Passing through a wide hallway of Toro's headquarters in Bloomington, visitors can take in the company's "Walk of History."

Vintage models of Toro products are parked along the corridor — a farm tractor, a Silver Flash push lawn mower, candy-red snow throwers, even a turquoise golf cart. While the discontinued products offer fascinating glimpses into the past, it's the abundance of simple, tried-and-true designs that really impress.

Appropriately, the design for the company's newly expanded headquarters builds on a time-tested tradition of suburban architecture, with award-winning results.

During its 100-year history, Toro has continually invented and retooled its catalog of landscape-maintenance equipment at its product-development labs on Lyndale Avenue South near Interstate 494.

Not that most people even knew it was there. Built in a wide, low valley, the sprawling one-story brick and concrete-clad structure was effectively hidden from view.

That changed last June when the company opened its new addition, and Toro's international headquarters suddenly popped into view. Facing a new entry off Lyndale and W. American Boulevard, the three-story office and training facility straddles a perfectly manicured lawn, its broad expanse of reflective glass mirroring the suburban sky.

Textured dark gray concrete, rusty brown metal panels and perforated aluminum screens make for an earthy, industrial aesthetic not usually applied to corporate headquarters. But for Toro, with its down-to-earth business focus, it signals an architectural message sure to resonate equally well with its engineering-minded employees, and groundskeeping customer base.
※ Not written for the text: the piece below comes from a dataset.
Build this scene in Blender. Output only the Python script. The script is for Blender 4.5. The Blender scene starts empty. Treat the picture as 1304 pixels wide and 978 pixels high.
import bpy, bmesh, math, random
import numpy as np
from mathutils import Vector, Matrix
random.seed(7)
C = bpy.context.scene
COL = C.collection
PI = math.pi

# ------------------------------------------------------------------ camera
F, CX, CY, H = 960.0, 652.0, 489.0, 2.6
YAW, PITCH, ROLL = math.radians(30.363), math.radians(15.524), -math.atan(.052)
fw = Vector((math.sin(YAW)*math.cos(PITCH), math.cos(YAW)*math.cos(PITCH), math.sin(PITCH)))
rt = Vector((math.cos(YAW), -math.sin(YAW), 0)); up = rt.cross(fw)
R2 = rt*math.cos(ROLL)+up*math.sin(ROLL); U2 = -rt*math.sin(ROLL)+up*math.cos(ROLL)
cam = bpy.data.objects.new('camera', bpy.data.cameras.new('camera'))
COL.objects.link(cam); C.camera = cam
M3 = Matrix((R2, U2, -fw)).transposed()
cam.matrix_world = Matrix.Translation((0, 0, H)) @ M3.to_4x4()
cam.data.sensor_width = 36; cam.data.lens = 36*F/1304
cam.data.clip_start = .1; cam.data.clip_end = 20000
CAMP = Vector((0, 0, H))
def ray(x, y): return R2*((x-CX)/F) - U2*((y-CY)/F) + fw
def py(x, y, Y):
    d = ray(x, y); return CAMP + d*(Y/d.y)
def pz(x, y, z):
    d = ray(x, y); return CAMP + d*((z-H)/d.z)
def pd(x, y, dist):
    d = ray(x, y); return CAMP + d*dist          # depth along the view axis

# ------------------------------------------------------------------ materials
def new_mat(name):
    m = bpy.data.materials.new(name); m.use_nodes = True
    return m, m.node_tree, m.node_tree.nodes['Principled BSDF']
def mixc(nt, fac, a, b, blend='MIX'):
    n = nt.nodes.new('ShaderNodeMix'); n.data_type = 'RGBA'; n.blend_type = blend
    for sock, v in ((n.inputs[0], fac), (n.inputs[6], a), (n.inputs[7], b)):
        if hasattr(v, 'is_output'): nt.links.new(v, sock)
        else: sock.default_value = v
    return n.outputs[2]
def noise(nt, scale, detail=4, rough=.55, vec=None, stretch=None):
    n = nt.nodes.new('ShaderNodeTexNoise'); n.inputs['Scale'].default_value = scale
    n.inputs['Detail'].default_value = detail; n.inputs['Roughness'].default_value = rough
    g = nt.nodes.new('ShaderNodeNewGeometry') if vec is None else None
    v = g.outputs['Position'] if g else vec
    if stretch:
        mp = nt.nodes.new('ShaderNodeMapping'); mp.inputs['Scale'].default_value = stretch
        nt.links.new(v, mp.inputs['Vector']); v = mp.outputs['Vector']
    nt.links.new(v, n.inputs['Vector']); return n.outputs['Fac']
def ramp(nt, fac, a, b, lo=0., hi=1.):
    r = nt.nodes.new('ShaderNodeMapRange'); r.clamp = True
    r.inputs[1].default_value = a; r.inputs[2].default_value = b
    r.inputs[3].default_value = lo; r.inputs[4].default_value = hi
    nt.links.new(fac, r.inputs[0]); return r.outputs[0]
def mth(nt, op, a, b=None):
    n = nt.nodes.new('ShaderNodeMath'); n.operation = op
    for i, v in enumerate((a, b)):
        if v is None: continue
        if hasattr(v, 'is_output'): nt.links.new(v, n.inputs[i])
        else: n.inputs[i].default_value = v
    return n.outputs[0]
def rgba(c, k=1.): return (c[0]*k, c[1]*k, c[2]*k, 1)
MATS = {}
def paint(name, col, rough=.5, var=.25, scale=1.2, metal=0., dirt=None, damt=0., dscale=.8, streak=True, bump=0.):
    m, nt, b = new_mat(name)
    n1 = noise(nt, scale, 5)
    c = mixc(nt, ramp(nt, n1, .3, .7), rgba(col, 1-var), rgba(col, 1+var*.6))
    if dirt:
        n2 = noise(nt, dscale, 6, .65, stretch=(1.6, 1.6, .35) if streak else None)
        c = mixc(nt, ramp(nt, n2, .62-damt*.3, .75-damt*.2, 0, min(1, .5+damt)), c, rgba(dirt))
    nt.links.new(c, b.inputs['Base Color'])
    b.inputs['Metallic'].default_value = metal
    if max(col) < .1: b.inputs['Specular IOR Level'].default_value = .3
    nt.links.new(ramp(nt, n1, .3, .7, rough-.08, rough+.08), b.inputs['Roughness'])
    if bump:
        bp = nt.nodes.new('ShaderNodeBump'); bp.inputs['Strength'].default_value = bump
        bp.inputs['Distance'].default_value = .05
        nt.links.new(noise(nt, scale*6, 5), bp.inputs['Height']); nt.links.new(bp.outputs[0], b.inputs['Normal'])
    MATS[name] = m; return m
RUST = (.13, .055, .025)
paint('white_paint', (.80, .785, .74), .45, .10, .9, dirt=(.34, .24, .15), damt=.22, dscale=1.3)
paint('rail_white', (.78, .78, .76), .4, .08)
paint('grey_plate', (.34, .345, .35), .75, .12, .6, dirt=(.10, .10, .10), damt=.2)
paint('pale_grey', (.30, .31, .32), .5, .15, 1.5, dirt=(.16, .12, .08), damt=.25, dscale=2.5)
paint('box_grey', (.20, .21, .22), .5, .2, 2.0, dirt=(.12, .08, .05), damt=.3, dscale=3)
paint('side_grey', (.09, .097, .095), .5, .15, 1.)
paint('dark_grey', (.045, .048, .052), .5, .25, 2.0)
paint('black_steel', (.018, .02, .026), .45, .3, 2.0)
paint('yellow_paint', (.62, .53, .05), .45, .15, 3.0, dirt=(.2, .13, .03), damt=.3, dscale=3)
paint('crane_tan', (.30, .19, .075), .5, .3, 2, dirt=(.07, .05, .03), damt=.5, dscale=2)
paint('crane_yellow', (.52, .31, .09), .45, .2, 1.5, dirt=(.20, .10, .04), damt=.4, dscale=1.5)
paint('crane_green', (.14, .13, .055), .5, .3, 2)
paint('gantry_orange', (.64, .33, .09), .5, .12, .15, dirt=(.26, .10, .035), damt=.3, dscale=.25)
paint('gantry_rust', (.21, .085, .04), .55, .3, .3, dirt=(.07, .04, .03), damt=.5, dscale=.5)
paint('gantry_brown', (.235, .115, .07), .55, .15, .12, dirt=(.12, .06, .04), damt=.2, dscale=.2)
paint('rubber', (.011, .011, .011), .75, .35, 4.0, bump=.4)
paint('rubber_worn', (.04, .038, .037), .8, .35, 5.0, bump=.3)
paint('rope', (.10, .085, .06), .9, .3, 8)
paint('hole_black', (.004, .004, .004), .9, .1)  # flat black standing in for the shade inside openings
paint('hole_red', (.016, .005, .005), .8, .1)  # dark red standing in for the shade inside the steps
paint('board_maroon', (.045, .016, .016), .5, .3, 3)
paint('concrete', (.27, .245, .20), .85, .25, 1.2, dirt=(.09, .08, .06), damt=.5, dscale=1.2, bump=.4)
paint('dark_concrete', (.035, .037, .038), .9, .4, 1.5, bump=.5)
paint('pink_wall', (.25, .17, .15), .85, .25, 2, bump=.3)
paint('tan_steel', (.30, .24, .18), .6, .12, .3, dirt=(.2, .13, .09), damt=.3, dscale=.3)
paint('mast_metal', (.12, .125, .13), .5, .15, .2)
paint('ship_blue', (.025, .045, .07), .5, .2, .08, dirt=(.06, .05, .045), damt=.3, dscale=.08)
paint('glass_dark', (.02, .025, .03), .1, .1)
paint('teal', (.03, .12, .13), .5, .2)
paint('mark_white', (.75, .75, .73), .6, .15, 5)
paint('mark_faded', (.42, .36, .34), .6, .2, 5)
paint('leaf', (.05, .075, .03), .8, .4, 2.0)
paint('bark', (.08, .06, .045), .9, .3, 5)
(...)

Smartly detailed and appropriate to its situation, the addition won over a jury of national architects who in November granted it an Honor Award from the American Institute of Architects' Minnesota chapter. Well-proportioned and impeccably detailed, it is not, however, groundbreaking architecture. Rather, the building is a continuation of a recurring trope within the modernist architecture tradition, the "machine in the garden."
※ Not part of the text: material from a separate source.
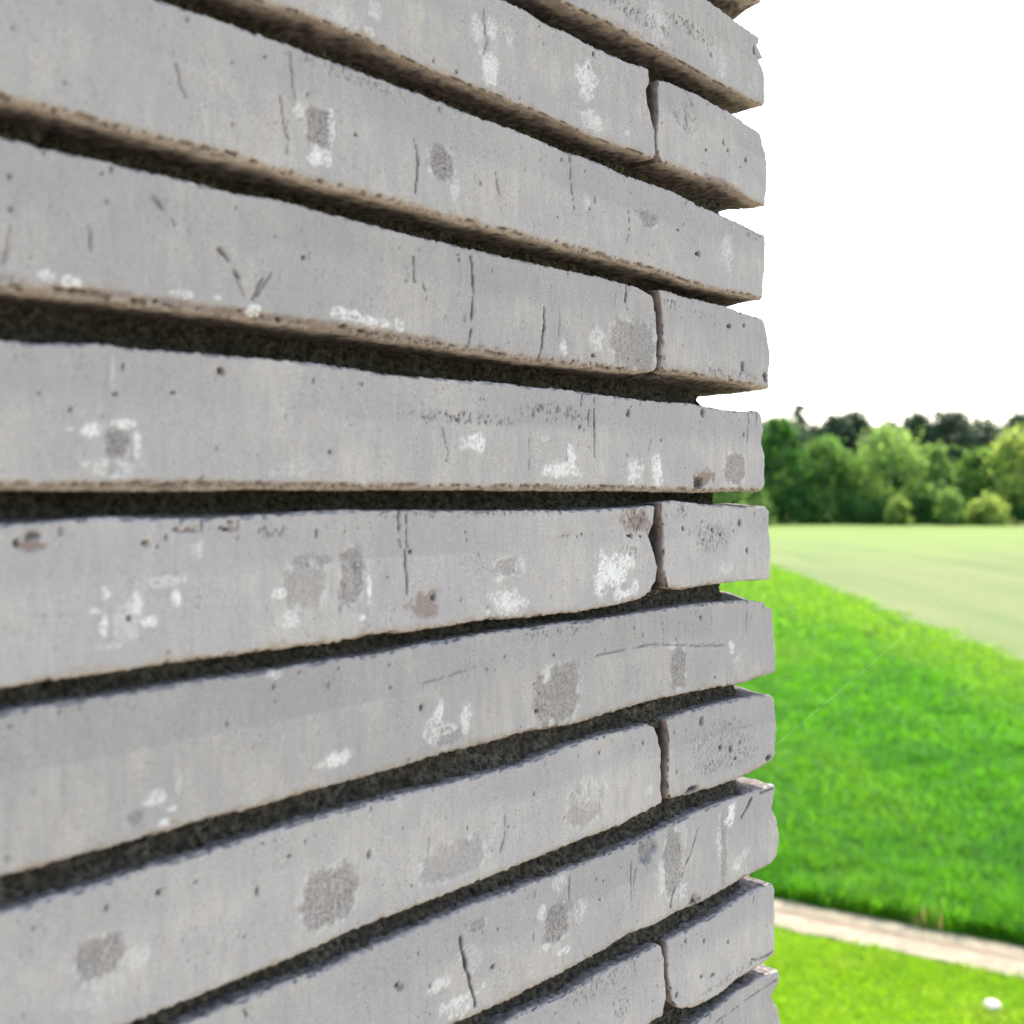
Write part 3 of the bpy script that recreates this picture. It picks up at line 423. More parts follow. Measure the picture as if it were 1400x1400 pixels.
def brick_mesh(name, S, T, W, outline, row, seed, r0=0.0007, detail=True, r_bottom=None, joint=None):
    """S,T,W: grid positions along the length (wall x), up (0..height) and into the wall.
    outline: dict of functions top(u), bot(u), left(v), right(v) in wall metres."""
    uL, uR = S[0], S[-1]
    Hn = T[-1]
    D = W[-1]
    grids = []

    def grid(a, b, fn, flip):
        A, B = np.meshgrid(a, b, indexing='ij')
        Q = fn(A.ravel(), B.ravel())
        na, nb = len(a), len(b)
        idx = np.arange(na * nb).reshape(na, nb)
        F = np.stack([idx[:-1, :-1], idx[1:, :-1], idx[1:, 1:], idx[:-1, 1:]], -1).reshape(-1, 4)
        if flip:
            F = F[:, ::-1]
        grids.append((Q, F))

    full = lambda x, v: np.full_like(x, v)
    Sb, Tb = S[::8], T[::6]
    if Sb[-1] != S[-1]:
        Sb = np.append(Sb, S[-1])
    if Tb[-1] != T[-1]:
        Tb = np.append(Tb, T[-1])
    grid(S, T, lambda a, b: np.stack([a, full(a, 0), b], 1), False)
    grid(Sb, Tb, lambda a, b: np.stack([a, full(a, D), b], 1), True)
    grid(S, W, lambda a, b: np.stack([a, b, full(a, 0)], 1), True)
    grid(S, W, lambda a, b: np.stack([a, b, full(a, Hn)], 1), False)
    grid(T, W, lambda a, b: np.stack([full(a, uL), b, a], 1), False)
    grid(T, W, lambda a, b: np.stack([full(a, uR), b, a], 1), True)
    Q = np.concatenate([g[0] for g in grids])
    o = 0
    Fs = []
    for g in grids:
        Fs.append(g[1] + o)
        o += len(g[0])
    F = np.concatenate(Fs)
    key = np.round(Q * 1e6).astype(np.int64)
    key = ((key[:, 0] + 2000000) << 36) | (key[:, 1] << 16) | key[:, 2]
    _, first, inv = np.unique(key, return_index=True, return_inverse=True)
    Q = Q[first]
    F = inv[F]

    lo = np.array([uL, 0, 0])
    hi = np.array([uR, D, Hn])
    so = np.array([seed * 3.7, seed * 1.3, seed * 7.1])
    r = r0 * (0.75 + 0.9 * np.clip(0.5 + 0.8 * perlin(Q * 55 + so), 0, 1))
    if r_bottom:
        r = r * (1 + (r_bottom / r0 - 1) * smooth(Hn * 0.5, Hn * 0.2, Q[:, 2]))
    inner = np.clip(Q, lo + r[:, None], hi - r[:, None])
    dvec = Q - inner
    nrm = dvec / np.maximum(np.linalg.norm(dvec, axis=1), 1e-9)[:, None]
    P = inner + nrm * r[:, None]
    edge = 1 - np.abs(nrm).max(1)
    front = np.clip(-nrm[:, 1], 0, 1)
    updown = np.abs(nrm[:, 2])
    t = np.clip(P[:, 2] / Hn, 0, 1)
    u0 = P[:, 0].copy()

    # fit to the outline; fine edge irregularity fades with depth
    k = smooth(0.004, 0.024, P[:, 1])
    top = outline['top'](u0)
    bot = outline['bot'](u0)
    topm, botm = outline['mean_top'], outline['mean_bot']
    wob = 0.0006 * fbm(np.stack([u0 * 45, P[:, 1] * 45, t * 0.2], 1) + so, 2)
    top = top * (1 - k) + (topm + wob) * k
    bot = bot * (1 - k) + (botm - wob) * k
    if detail:
        jag = np.stack([u0 * 520, np.full_like(u0, 2.0 * seed), np.zeros_like(u0)], 1)
        top = top + (0.00034 * fbm(jag, 3) - 0.0006 * smooth(0.35, 0.8, perlin(jag * 0.45 + 9))) * (1 - 0.6 * k)
        bot = bot + (0.00028 * fbm(jag + 50, 3) + 0.0005 * smooth(0.35, 0.8, perlin(jag * 0.4 + 70))) * (1 - 0.6 * k)
    z = bot + (top - bot) * t
    ke = smooth(0.006, 0.03, P[:, 1])
    eR = outline['right'](z) - uR
    eL = outline['left'](z) - uL
    eR = eR * (1 - 0.65 * ke)
    eL = eL * (1 - 0.65 * ke)
    x = u0 + eR * smooth(uR - 0.016, uR - 0.001, u0) + eL * smooth(uL + 0.016, uL + 0.001, u0)
    if detail:
        je = np.stack([z * 300, np.full_like(z, 5.0 * seed), np.zeros_like(z)], 1)
        x = x + 0.0004 * fbm(je, 3) * (smooth(uR - 0.006, uR, u0) - smooth(uL + 0.006, uL, u0))
    y = P[:, 1].copy()
    G = np.stack([x, y, z], 1)

    n = len(G)
    disp = np.zeros(n)
    wear_shade = np.zeros((n, 3))
    tone = np.zeros((n, 3))
    Gs = G + so * 0.1
    disp += 0.0004 * fbm(Gs * 28, 2)
    tone[:, 0] = np.clip(smooth(0.13 if row == 'e' else 0.07, 0.015, t + 0.05 * fbm(Gs * 120, 2)) * 0.7 + smooth(0.3, 0.9, -nrm[:, 2]), 0, 1)
    tone[:, 2] = np.clip(smooth(0.55, 0.95, nrm[:, 0] * (1 if joint == 'right' else -1)) * (0.75 + 0.4 * perlin(Gs * 300)), 0, 1) if joint else 0
    if joint:
        wear_shade[:, 2] = np.maximum(wear_shade[:, 2], 0.85 * smooth(0.1, 0.7, tone[:, 2]) * smooth(0.001, 0.006, P[:, 1]))  # shade inside the narrow upright joint, painted on the brick end with depth
    if detail:
        fine = fbm(Gs * np.array([330, 330, 200]), 3)
        disp += 0.00022 * fine
        strk = perlin(Gs * np.array([1250, 1250, 130]))
        disp += 0.00009 * strk * front
        disp += (0.00035 * fbm(Gs * 420, 3)) * smooth(0.2, 0.9, updown)
        # mortar and dirt on the top bed, plus painted shade behind the front edge
        wear_shade[:, 2] = np.maximum(wear_shade[:, 2], 0.72 * smooth(0.5, 0.9, nrm[:, 2]) * smooth(0.0004, 0.0026, y + 0.0016 * fbm(Gs * 260, 2)) * np.clip(0.75 + 0.5 * perlin(Gs * 380), 0, 1))
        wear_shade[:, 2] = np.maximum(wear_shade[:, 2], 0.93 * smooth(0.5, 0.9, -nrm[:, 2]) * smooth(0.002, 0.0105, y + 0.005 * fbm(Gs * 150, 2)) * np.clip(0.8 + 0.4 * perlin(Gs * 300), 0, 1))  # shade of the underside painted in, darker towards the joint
        # broken arrises
        chip = smooth(0.12, 0.38, fbm(Gs * 240, 3) + 0.25 * perlin(Gs * 34)) * smooth(0.03, 0.2, edge)
        disp -= (0.0017 + 0.0010 * (t < 0.5)) * chip
        wear_shade[:, 2] = np.maximum(wear_shade[:, 2], 0.75 * smooth(0.35, 0.6, perlin(Gs * 640)) * smooth(0.0, 0.16, edge) * (nrm[:, 1] < -0.2))
        # upper part of the face is a hair lower and rougher than the lower part
        rnd = random.Random(seed * 13 + 5)
        tb = 0.60 + rnd.uniform(-0.04, 0.04)
        sharp = smooth(-0.2, 0.5, perlin(Gs * np.array([9, 1, 1]) + 77))
        band = smooth(tb - 0.10 + 0.09 * sharp, tb + 0.16 - 0.14 * sharp, t + 0.03 * perlin(Gs * np.array([24, 24, 24]))) * front
        vis = smooth(-0.5, 0.5, perlin(Gs * np.array([14, 1, 1]) + 31))
        disp -= 0.00032 * band * (0.35 + 0.65 * vis)
        tone[:, 1] = band * (0.25 + 0.75 * vis)
        # scattered pits, most of them drawn out vertically
        fm = front > 0.9
        fi = np.nonzero(fm)[0]
        gu, gv = x[fi], z[fi]
        vis0 = max(uL, -0.40)
        npit = int((uR - vis0) * 100)
        for _ in range(npit):
            cu = rnd.uniform(vis0, uR - 0.003)
            cv = rnd.uniform(outline['mean_bot'] + .002, outline['mean_top'] - .001)
            if rnd.random() < 0.45:
                cv = outline['mean_top'] - abs(rnd.gauss(0, .007)) - .001
            ru = rnd.choice([.0002, .00025, .0003, .0005])
            rv = ru * rnd.choice([1, 1.2, 1.8, 3])
            d = ((gu - cu) / max(ru, .00036)) ** 2 + ((gv - cv) / max(rv, .00036)) ** 2
            mk = smooth(1.7, 0.3, d)
            st = rnd.uniform(0.25, 0.95)
            disp[fi] -= 0.0007 * mk
            wear_shade[fi, 2] = np.maximum(wear_shade[fi, 2], mk * st)
        # the marks seen on this very brick
        ff = np.nonzero(front > 0.25)[0]
        gu, gv = x[ff], z[ff]
        GG = Gs[ff]
        wn1 = fbm(GG * 210, 3)
        wn2 = perlin(GG * 850)
        wn3 = fbm(GG * np.array([1150, 1150, 480]), 2)
        for typ, cu, cv, ru, rv, st in MARKS.get(row, ()):
            if cu < uL - ru or cu > uR + ru:
                continue
            if typ == 'D' and ru < .004:
                ru, rv, st = ru * .72, rv * .8, st * .95
            ru, rv = max(ru, .0004), max(rv, .0004)
            d = np.hypot((gu - cu) / ru, (gv - cv) / rv)
            if d.min() > 1.6:
                continue
            dn = d + 0.62 * wn1
            if typ == 'W':
                mk = smooth(1.0, 0.86, dn) * (0.22 + 0.78 * smooth(-0.22, 0.04, wn2 + 0.6 * wn1 + 0.5 * (st - .5)))
                wear_shade[ff, 0] = np.maximum(wear_shade[ff, 0], np.maximum(mk, 0.22 * smooth(1.3, 0.75, dn)) * st)
                disp[ff] += 0.00025 * mk * (st + 0.6 * wn2)
            elif typ == 'G':
                q4 = (np.abs((gu - cu) / ru) ** 3 + np.abs((gv - cv) / rv) ** 3) ** (1 / 3) + 0.22 * wn1
                mk = smooth(1.08, 0.74, q4)
                rim = smooth(0.82, 0.97, q4) * smooth(1.16, 1.0, q4) * smooth(0.0, 0.5, wn2 + wn1)
                wear_shade[ff, 1] = np.maximum(wear_shade[ff, 1], np.clip(mk * st * 1.2 * (0.85 + 0.55 * wn3), 0, 1))
                wear_shade[ff, 0] = np.maximum(wear_shade[ff, 0], rim * 0.4)
                disp[ff] += -0.00018 * mk + 0.00016 * mk * wn3
            elif typ == 'D':
                mk = smooth(1.1, 0.7, d + 0.45 * wn2 + 0.2 * wn1)
                wear_shade[ff, 2] = np.maximum(wear_shade[ff, 2], mk * st)
                disp[ff] -= min(0.0022, 0.9 * ru + .0004) * mk
            elif typ == 'S':
                env = smooth(1.1, 0.5, d)
                sp = smooth(0.22, 0.5, wn3) * env
                wear_shade[ff, 2] = np.maximum(wear_shade[ff, 2], 0.85 * sp * st)
                disp[ff] -= 0.0005 * sp
            elif typ == 'R':
                mk = smooth(1.1, 0.6, dn)
                tone[ff, 2] = np.maximum(tone[ff, 2], mk * st * 0.8)
                disp[ff] -= 0.0005 * mk * (1 + wn3)
            elif typ == 'K':
                mk = smooth(1.1, 0.7, dn)
                wear_shade[ff, 2] = np.maximum(wear_shade[ff, 2], mk * 0.35 * smooth(-.1, .3, wn2))
                disp[ff] -= (0.0022 + 0.0008 * wn3) * mk
        for wd, st, pts in CRACKS.get(row, ()):
            us = [p[0] for p in pts]
            if max(us) < uL or min(us) > uR:
                continue
            d = seg_dist(gu + 0.0005 * wn1, gv, pts)
            wd = max(wd, .00028) * (0.55 + 0.9 * np.clip(0.5 + 0.9 * perlin(GG * 160 + 3), 0, 1))
            mk = smooth(wd * 1.7, wd * 0.45, d) * smooth(-0.75, -0.2, perlin(GG * 230 + 40))
            wear_shade[ff, 2] = np.maximum(wear_shade[ff, 2], mk * st)
            disp[ff] -= 0.0009 * mk * st
    G = G + nrm * disp[:, None]
    return G, F, wear_shade, tone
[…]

The project designers at the Minneapolis office of Leo A Daly architects, led by design principal Bill Baxley and project architect Steve Andersen, draw comparisons between the new building and the line of Toro's landscape equipment — machines that have an internal structure based on functional needs, wrapped in a shell or housing that protects the stuff inside and makes a visual impression. Likewise, the internal arrangement of offices, conference rooms, bathrooms — and the steel skeleton that supports them — all get wrapped in a kind of protective cowl or hood.

Boxy, with a slightly retro feel, the building recalls the golden era of corporate modernism, when midcentury boom companies like IBM, General Mills and Bell Telephone decamped from downtowns and built international-style campuses on the suburban frontier.
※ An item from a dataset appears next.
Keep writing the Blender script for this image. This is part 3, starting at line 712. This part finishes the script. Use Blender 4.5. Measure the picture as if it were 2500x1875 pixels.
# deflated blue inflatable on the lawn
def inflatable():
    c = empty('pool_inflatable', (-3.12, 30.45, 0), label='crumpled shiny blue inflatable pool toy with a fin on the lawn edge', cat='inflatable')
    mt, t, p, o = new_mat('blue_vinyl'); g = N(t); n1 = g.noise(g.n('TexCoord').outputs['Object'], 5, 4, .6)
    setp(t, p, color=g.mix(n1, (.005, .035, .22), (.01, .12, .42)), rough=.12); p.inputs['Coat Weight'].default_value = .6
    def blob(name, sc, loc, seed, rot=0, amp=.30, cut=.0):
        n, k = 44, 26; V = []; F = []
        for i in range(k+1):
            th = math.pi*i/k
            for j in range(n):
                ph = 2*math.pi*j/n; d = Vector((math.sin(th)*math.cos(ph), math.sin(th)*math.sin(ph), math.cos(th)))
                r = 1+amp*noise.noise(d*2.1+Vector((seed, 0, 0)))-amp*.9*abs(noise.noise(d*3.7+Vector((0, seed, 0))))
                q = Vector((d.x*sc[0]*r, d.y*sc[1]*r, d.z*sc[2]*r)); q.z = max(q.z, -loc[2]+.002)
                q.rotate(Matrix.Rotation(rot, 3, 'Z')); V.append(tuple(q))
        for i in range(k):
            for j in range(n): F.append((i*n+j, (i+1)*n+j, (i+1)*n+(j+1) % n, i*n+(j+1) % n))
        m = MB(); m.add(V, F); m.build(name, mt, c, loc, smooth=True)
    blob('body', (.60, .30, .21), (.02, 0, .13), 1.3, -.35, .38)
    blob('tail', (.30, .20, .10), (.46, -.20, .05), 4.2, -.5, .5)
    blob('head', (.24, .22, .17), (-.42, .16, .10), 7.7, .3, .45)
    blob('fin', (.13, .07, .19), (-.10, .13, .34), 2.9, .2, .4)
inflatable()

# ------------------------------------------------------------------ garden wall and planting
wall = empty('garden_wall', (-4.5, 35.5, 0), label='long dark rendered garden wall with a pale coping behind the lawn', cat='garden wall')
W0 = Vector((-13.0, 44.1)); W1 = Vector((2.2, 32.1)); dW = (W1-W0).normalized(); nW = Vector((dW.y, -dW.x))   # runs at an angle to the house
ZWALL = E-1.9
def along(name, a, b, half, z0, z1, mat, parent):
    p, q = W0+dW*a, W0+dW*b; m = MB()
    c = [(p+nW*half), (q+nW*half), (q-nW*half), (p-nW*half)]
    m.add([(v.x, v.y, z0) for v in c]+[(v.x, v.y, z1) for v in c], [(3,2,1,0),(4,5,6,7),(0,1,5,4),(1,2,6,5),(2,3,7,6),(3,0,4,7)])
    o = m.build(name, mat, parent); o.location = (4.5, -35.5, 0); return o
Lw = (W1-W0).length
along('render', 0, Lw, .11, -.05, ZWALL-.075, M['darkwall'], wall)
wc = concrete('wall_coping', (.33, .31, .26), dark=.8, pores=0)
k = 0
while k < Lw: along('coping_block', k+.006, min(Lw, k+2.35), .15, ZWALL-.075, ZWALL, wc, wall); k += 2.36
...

The telltale traits of modularity, repetition and the appearance of weightlessness connect Toro's new building to the longer modernist tradition. Baxley injects the design with a sense of playfulness and humanity that earlier "serious" modernist buildings lacked.

Ornament in the conventional sense is largely avoided. The texture or pattern of the raw materials provides visual interest. The element that balances the rough-and-tumble character of the architecture is the parklike site. Gently rolling hills, placid ponds and the mature suburban hardwood forest provide the serene "garden" into which the civilizing building (the "machine") is foreground.

Inside, it's a different story. Machined elements such as exposed steel I-beam columns and stainless steel handrails stand out in a pristine gallery-like environment of white Venetian plaster walls, snowy terrazzo floors and slatted wood ceilings. Where the new structure connects to the existing building (and its "Walk of History"), a new ground-level concourse works like a glassed-in breezeway. On either side of the concourse, large areas of window can slide open, allowing even the largest Toro tractor to roll inside the building and into an adjacent conference room.

Some unexpected design choices keep the interior lively. Mirrored chrome door frames at the vestibule contrast markedly with the dark gray storefront on the exterior. An inch thick, two-story-tall steel plate — painted Toro red — anchors a glassy connecting stair between floors. And on the upper level a rooftop terrace is neatly tucked out of view, yet offers workers a dose of fresh air and panoramic views of the surrounding tree tops, as well as the building's planted green roofs.

While much of the architectural excitement in the Twin Cities today is focused on work in the downtown cores, it is refreshing to see an architect and a company like Toro reinvigorate the art of the modern suburban headquarters. True to its origins, the company's new headquarters building isn't a reinvention — it does the hard job of taking something that already works and making it better.

Phillip Glenn Koski is a Minneapolis architect and writer.